--- begin INFORMATION SHOWN ---
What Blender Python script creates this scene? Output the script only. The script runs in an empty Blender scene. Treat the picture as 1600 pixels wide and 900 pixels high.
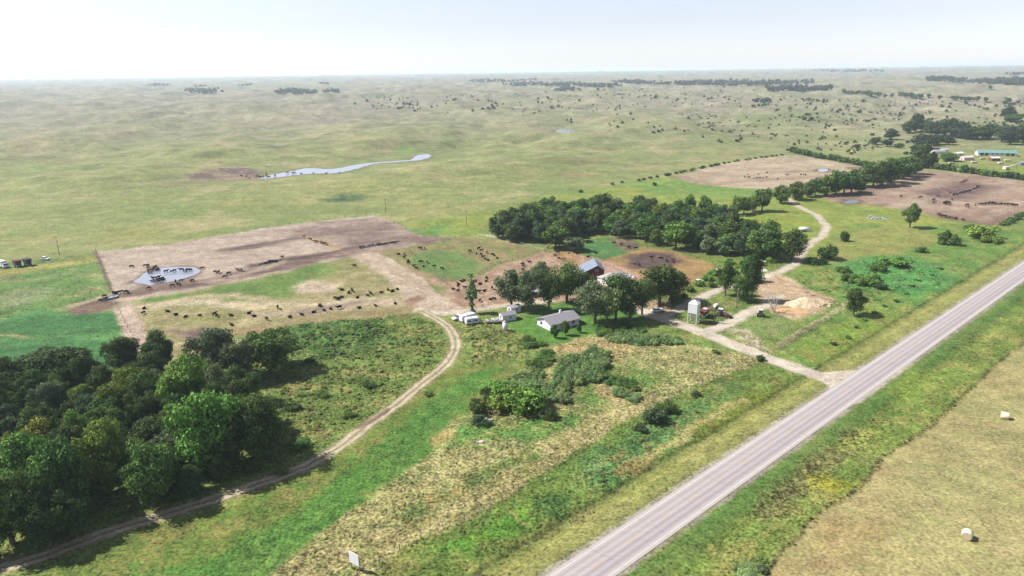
import bpy, bmesh, math, random
import numpy as np
from mathutils import Vector, Matrix, Euler

sc = bpy.context.scene
COL = sc.collection
# ------------------------------------------------------------------ camera, sky, sun, exposure
CAM_H = 85.0
FPX = 1067.0
ROLL = math.atan(-22 / 1600)
PITCH = math.atan(336 / FPX)
cam = bpy.data.cameras.new("camera"); camo = bpy.data.objects.new("camera", cam); COL.objects.link(camo)
cam.sensor_width = 36.0; cam.lens = 36.0 * FPX / 1600; cam.clip_end = 60000; cam.clip_start = 0.5
cp, sp = math.cos(PITCH), math.sin(PITCH)
_r0 = Vector((1, 0, 0)); _u0 = Vector((0, sp, cp)); _f = Vector((0, cp, -sp))
_c, _s = math.cos(ROLL), math.sin(ROLL)
CR = _r0 * _c + _u0 * _s          # camera right
CU = -_r0 * _s + _u0 * _c         # camera up
camo.matrix_world = Matrix(((CR.x, CU.x, -_f.x, 0), (CR.y, CU.y, -_f.y, 0), (CR.z, CU.z, -_f.z, CAM_H), (0, 0, 0, 1)))
sc.camera = camo

SUN_AZ = math.radians(172)        # direction TOWARDS the sun, counter-clockwise from +X
SUN_EL = math.radians(47)
w = bpy.data.worlds.new("World"); sc.world = w; w.use_nodes = True
nt = w.node_tree; nt.nodes.clear()
sky = nt.nodes.new("ShaderNodeTexSky"); sky.sky_type = 'NISHITA'; sky.sun_disc = False
sky.sun_elevation = SUN_EL; sky.sun_rotation = math.pi / 2 - SUN_AZ
sky.altitude = 400; sky.air_density = 1.0; sky.dust_density = 0.35; sky.ozone_density = 1.5
hsv = nt.nodes.new('ShaderNodeHueSaturation'); hsv.inputs['Saturation'].default_value = 0.44; hsv.inputs['Value'].default_value = 0.9
bg = nt.nodes.new("ShaderNodeBackground"); bg.inputs[1].default_value = 0.078
wo = nt.nodes.new("ShaderNodeOutputWorld")
nt.links.new(sky.outputs[0], hsv.inputs['Color']); tint = nt.nodes.new('ShaderNodeVectorMath'); tint.operation = 'MULTIPLY'; tint.inputs[1].default_value = (0.97, 0.965, 1.06)
nt.links.new(hsv.outputs[0], tint.inputs[0]); nt.links.new(tint.outputs[0], bg.inputs[0]); nt.links.new(bg.outputs[0], wo.inputs[0])
sun = bpy.data.lights.new("sun", 'SUN'); sun.energy = 4.8; sun.angle = math.radians(0.5); sun.color = (1.0, 0.955, 0.90)
suno = bpy.data.objects.new("sun", sun); COL.objects.link(suno)
sv = Vector((math.cos(SUN_AZ) * math.cos(SUN_EL), math.sin(SUN_AZ) * math.cos(SUN_EL), math.sin(SUN_EL)))
suno.rotation_euler = sv.to_track_quat('Z', 'Y').to_euler()
sc.view_settings.view_transform = 'Standard'; sc.view_settings.look = 'None'
sc.view_settings.gamma = 1.0; sc.view_settings.use_curve_mapping = False
sc.view_settings.exposure = 1.12
GAIN = 2.45          # photo brightness of a sunlit flat surface / its albedo, used to turn colours seen into base colours
sc.render.engine = 'CYCLES'
sc.cycles.volume_bounces = 1; sc.cycles.max_bounces = 5; sc.cycles.diffuse_bounces = 1; sc.cycles.transparent_max_bounces = 8

rnd = random.Random(7); R = np.random.RandomState(11)

# ------------------------------------------------------------------ helpers
def lin(c):
    c = np.asarray(c, float) / 255.0
    return np.where(c <= 0.04045, c / 12.92, ((c + 0.055) / 1.055) ** 2.4)
def alb(c): return np.clip(lin(c) / GAIN, 0.0, 0.85)

def ray(px, py):
    px = np.asarray(px, float); py = np.asarray(py, float)
    x = (px - 800) / FPX; y = -(py - 450) / FPX
    d = np.stack([CR.x * x + CU.x * y + _f.x, CR.y * x + CU.y * y + _f.y, CR.z * x + CU.z * y + _f.z], -1)
    return d
def G(px, py):                                   # where the sight line meets level ground
    d = ray(px, py); z = np.minimum(d[..., 2], -0.004)
    t = -CAM_H / z
    return d[..., :2] * t[..., None]
def GP(pts):
    a = np.array(pts, float); return G(a[:, 0], a[:, 1])

_perm = np.random.RandomState(5).permutation(4096).astype(np.int64)
_grad = np.stack([np.cos(np.linspace(0, 2 * np.pi, 256, endpoint=False)), np.sin(np.linspace(0, 2 * np.pi, 256, endpoint=False))], 1)
def perlin(x, y):
    xi = np.floor(x).astype(np.int64); yi = np.floor(y).astype(np.int64)
    xf = x - xi; yf = y - yi
    u = xf * xf * xf * (xf * (xf * 6 - 15) + 10); v = yf * yf * yf * (yf * (yf * 6 - 15) + 10)
    def g(ix, iy, dx, dy):
        h = _perm[(_perm[ix & 4095] + iy) & 4095] & 255
        gg = _grad[h]; return gg[..., 0] * dx + gg[..., 1] * dy
    a = g(xi, yi, xf, yf); b = g(xi + 1, yi, xf - 1, yf)
    c = g(xi, yi + 1, xf, yf - 1); d = g(xi + 1, yi + 1, xf - 1, yf - 1)
    return (a * (1 - u) + b * u) * (1 - v) + (c * (1 - u) + d * u) * v * 1.0
def fbm(x, y, scale, octv=4, ox=0.0, gain=0.5):
    r = np.zeros_like(x, dtype=float); a = 1.0; f = 1.0 / scale; tot = 0
    for k in range(octv):
        r += a * perlin(x * f + ox + 17.3 * k, y * f - ox + 9.1 * k); tot += a * 0.6; a *= gain; f *= 2.03
    return r / tot
def ss(e0, e1, x):
    t = np.clip((x - e0) / (e1 - e0), 0, 1); return t * t * (3 - 2 * t)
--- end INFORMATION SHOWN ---
YOUR OBJECTIVE: From the listing above, collect each line in which the string "scene" appears.

OUTPUT OF THE EXERCISE:
What Blender Python script creates this scene? Output the script only. The script runs in an empty Blender scene. Treat the picture as 1600 pixels wide and 900 pixels high.
sc = bpy.context.scene